On a l’impression qu’ils ne se sont jamais vraiment arrêtés, de toujours voir leur nom sur telle ou telle affiche, de souvent les croiser en festivals. Et quand on voit l’énergie qu’ils déploient sur scène, on se demande comment ils font. Depuis le succès de The Geeks and the Jerkin’ Socks en 2011, Shaka Ponk (photo) a sorti deux albums, et même fait une pause. Si, on vous le dit. Pourtant, la setlist s’en trouve raccourcie, Frah et Sam sont moins aguicheurs qu’avant, un peu moins “dedans”. L’énergie et la communion sont là, mais sur des chansons que le public connaît moins.
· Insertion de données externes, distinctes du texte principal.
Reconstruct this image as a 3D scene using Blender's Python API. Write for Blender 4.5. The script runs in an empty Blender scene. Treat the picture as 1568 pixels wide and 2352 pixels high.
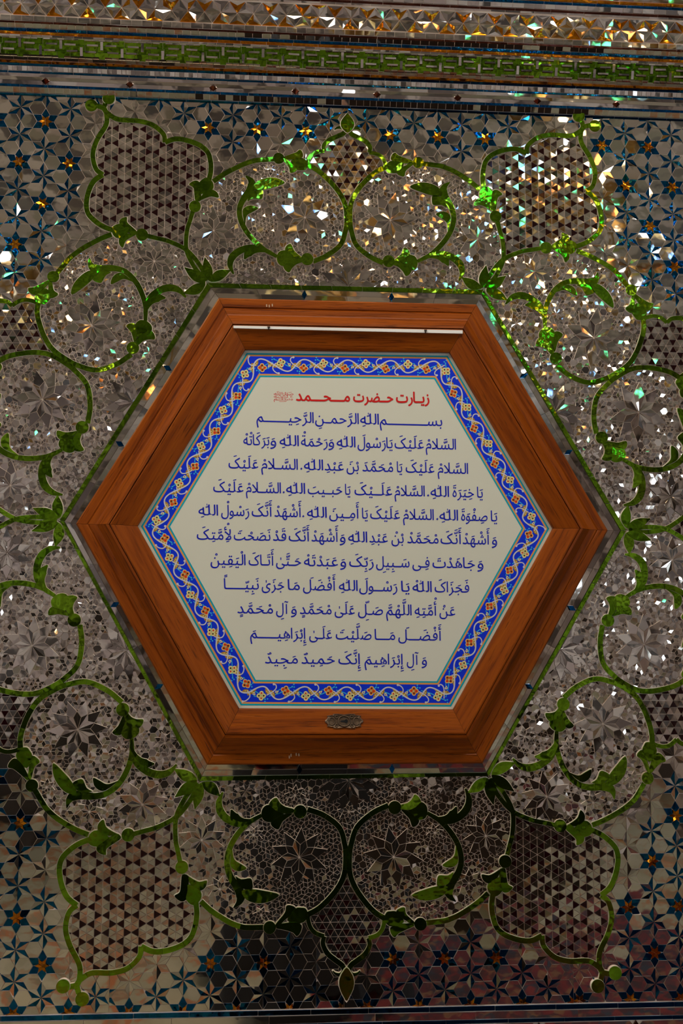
import bpy, bmesh, math, random
import numpy as np
from mathutils import Matrix, Vector
S = bpy.context.scene
COL = S.collection
random.seed(7)
MM = 0.001
Z0 = 2.06                      # height of the plaque's centre above the floor

# ------------------------------------------------------------------ camera
F_PX = 2350.0
def _rot(rx, ry, rz):
    return (Matrix.Rotation(rz, 3, 'Z') @ Matrix.Rotation(ry, 3, 'Y') @ Matrix.Rotation(rx, 3, 'X'))
CAM_R = _rot(math.radians(6.00137835), math.radians(-4.00811311), math.radians(0.27609104))
CAM_C = Vector((-173.302, -210.155, 2314.038))      # wall millimetres (x, up, out of the wall)
W2W = Matrix(((1, 0, 0), (0, 0, -1), (0, 1, 0)))     # wall axes -> world axes
cam_d = bpy.data.cameras.new('camera'); cam = bpy.data.objects.new('camera', cam_d); COL.objects.link(cam)
cam_d.sensor_fit = 'VERTICAL'; cam_d.sensor_height = 36; cam_d.sensor_width = 24
cam_d.lens = F_PX / 2352 * 36
cam_d.clip_start = 0.05; cam_d.clip_end = 200
cam_d.dof.use_dof = True; cam_d.dof.focus_distance = 2.31; cam_d.dof.aperture_fstop = 2.8
cam.matrix_world = Matrix.Translation(W2W @ (CAM_C * MM) + Vector((0, 0, Z0))) @ (W2W @ CAM_R).to_4x4()
S.camera = cam
# ------------------------------------------------------------------ world, exposure, lights
S.view_settings.view_transform = 'Standard'; S.view_settings.look = 'None'
S.view_settings.gamma = 1.0; S.view_settings.exposure = 0.0
try: S.view_settings.use_curve_mapping = False
except Exception: pass
wd = bpy.data.worlds.new('world'); S.world = wd; wd.use_nodes = True
bg = wd.node_tree.nodes['Background']; bg.inputs[0].default_value = (0.72, 0.86, 1.0, 1); bg.inputs[1].default_value = 4.4
def area(name, loc, rot, sx, sy, power, colr):
    l = bpy.data.lights.new(name, 'AREA'); l.shape = 'RECTANGLE'; l.size = sx; l.size_y = sy; l.energy = power; l.color = colr
    o = bpy.data.objects.new(name, l); COL.objects.link(o); o.location = loc; o.rotation_euler = rot; return o
KEY = area('ceiling_lamp_light', (-0.9, -1.28, 4.30), (math.radians(10), 0, 0), 5.0, 0.5, 80, (1.0, 0.90, 0.76))  # main light, an added overhead lamp kept out of the mirrors' view

# ------------------------------------------------------------------ helpers
def hom(u, v, h=0.0):
    d = CAM_R @ Vector(((u - 784) / F_PX, -(v - 1176) / F_PX, -1.0))
    t = (h - CAM_C.z) / d.z
    q = CAM_C + d * t
    return np.array((q.x, q.y))
def W(p, h):                       # wall mm -> world metres
    return (p[0] * MM, -h * MM, p[1] * MM + Z0)
def matl(name, base=(.5, .5, .5), metal=0.0, rough=0.5, coat=0.0, spec=0.5):
    m = bpy.data.materials.new(name); m.use_nodes = True
    b = m.node_tree.nodes['Principled BSDF']
    b.inputs['Base Color'].default_value = (*base, 1); b.inputs['Metallic'].default_value = metal
    b.inputs['Roughness'].default_value = rough; b.inputs['Coat Weight'].default_value = coat
    b.inputs['Coat Roughness'].default_value = 0.12; b.inputs['Specular IOR Level'].default_value = spec
    return m
def nodes(m): return m.node_tree.nodes, m.node_tree.links, m.node_tree.nodes['Principled BSDF']
def glassy(name, c1, c2, rough, bump=0.02, scale=60.0, metal=1.0):
    """old silvered glass: two tones in soft patches, a slight ripple"""
    m = matl(name, c1, metal, rough); N, L, b = nodes(m)
    tc = N.new('ShaderNodeNewGeometry'); nz = N.new('ShaderNodeTexNoise'); nz.inputs['Scale'].default_value = scale
    L.new(tc.outputs['Position'], nz.inputs['Vector'])
    mx = N.new('ShaderNodeMix'); mx.data_type = 'RGBA'
    mx.inputs[6].default_value = (*c1, 1); mx.inputs[7].default_value = (*c2, 1)
    cr = N.new('ShaderNodeMapRange'); cr.inputs[1].default_value = 0.38; cr.inputs[2].default_value = 0.62
    L.new(nz.outputs['Fac'], cr.inputs[0]); L.new(cr.outputs[0], mx.inputs[0]); L.new(mx.outputs[2], b.inputs['Base Color'])
    if bump:
        n2 = N.new('ShaderNodeTexNoise'); n2.inputs['Scale'].default_value = 45.0; n2.inputs['Detail'].default_value = 1.0
        L.new(tc.outputs['Position'], n2.inputs['Vector'])
        bp = N.new('ShaderNodeBump'); bp.inputs['Strength'].default_value = bump; bp.inputs['Distance'].default_value = 0.01
        L.new(n2.outputs['Fac'], bp.inputs['Height']); L.new(bp.outputs[0], b.inputs['Normal'])
    return m
M = {}
M['silver'] = glassy('silvered_glass', (.86, .80, .74), (.78, .72, .65), 0.02, 0.006, 8)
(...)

On se console avec Wanna get free, Sex Ball ou I’m picky, mais on regrette la sincérité de cette époque sans doute révolue.

Côté concert 

L’évolution fulgurante 
Fauve, des petits mecs un peu timides aux lions qui balancent leur énergie à la face du public

Le coup de coeur d’un autre temps
Benjamin Clementine, sa voix chaude et grave nous emportant au début du XXe siècle

Les vieux qui en ont toujours sous la pédale
Statuts Quo, la pêche et le sourire toujours au rendez-vous

Le vieux qui devrait s’arrêter
Bob Dylan, une expérience au goût amer

Côté festival 

On a aimé :
Les frites maison
La gentillesse des bénévoles
Le cadre tout vert, tout naturel
Les toilettes propres et dans un petit bâtiment

On a moins aimé :
Le site un peu saturé lors des concerts complets
Les côtes un peu raides pour accéder et repartir du festival

Conclusion

Les grandes stars du festival de Poupet, ce sont ses bénévoles, remerciés spontanément par quasiment chaque artiste. La séparation de la programmation en une multitude de soirées permet de choisir son thème, d’éviter les frictions entre des publics trop différents, et de faire durer le plaisir. D’un festival, Poupet a le cadre extérieur, les Ecocups et les américain/frites. D’un concert, il a la qualité et l’intimité.